New Asian American History Classes

Anagha Chakravarti and Erin Suh

This year, Lexington’s Social Studies Department launched an Asian American history class to highlight the experiences of marginalized groups. The new curriculum focuses on racial identity, immigration patterns, and social justice movements, while pushing students to understand the perspectives of underrepresented groups.

The department hoped to build a cohesive curriculum exploring the various facets of the umbrella term “Asian American.” Jamie Johannsen, a social studies teacher who helped design the curriculum, discussed the creation of the new course. 

There was a grant that paid for somebody to help us over the summer: James Keita, who is a professor of Asian American history at Bunker Hill Community College. I spent a day working with him and then with teachers and other colleagues at school, and three students also,” Johannsen said. 

The class tackles questions surrounding Asian American identity and the associated social and political connotations. 

“You know, even in that word, ‘Asian American’; what does that mean? That was a term that was developed as a political identity to group people from many different Asian ethnicities together in the 1960s. What does it mean to have a course called Asian American history?” Johannsen said. 

The course aims to answer this core question and revise students’ understanding of what it means to be Asian American. 

Johannsen also speaks on the type of environment she would like to create in the classroom to make the course an enriching learning experience for students. 

“I think it’s a meeting space in school where your history or your identity is being explored. I’ve heard from students that they appreciate the opportunity to dive into topics that they might not have in other history classes, and to have space to do that in an academic setting where you can have peers and teachers and people to collaborate with,” Johannsen said.

Johannsen emphasizes that in-class discussions are a learning opportunity for all, even teachers. 

“I’m learning a lot from their analysis and from the ways that they ask questions and think about these topics. The whole course is also a process; we’re learning together,” Johannsen said. 

From the students’ point of view, the course has introduced students to the breadth of Asian American history.

“I think a major benefit of taking this class is getting to know history from a different perspective. I can make connections between what we’re currently learning in my World History class and the materials in this class. This course covers much of what is not generally talked about in other social studies courses,” Taili Gao, a sophomore who takes Asian American History, said.

Students have learned about key events in Asian American history, from the San Francisco State College Strike of 1968 to the immigration of Asians through Angel Island.

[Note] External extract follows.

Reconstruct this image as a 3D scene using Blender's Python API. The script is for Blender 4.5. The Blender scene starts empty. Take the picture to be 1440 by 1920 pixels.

“Before taking this class, I didn’t really think much about Asian American history, and I didn’t know that there is this much to learn about it. Instead of learning history from a European perspective, stories from Asian Americans were presented to me,” Gao said. 

With a diverse student body, Lexington High School hopes to represent the histories of different racial groups with inclusivity in mind.

“It speaks to the support for students of color—not just students of Asian descent, but students of all identities at the school—to have courses that are going to validate and explore and hold space within the curriculum and within the schedule for those students,” Johannsen said. 

Ultimately, the addition of the Asian American History elective creates an opportunity for students to dive deeper into a part of history often overlooked in core classes.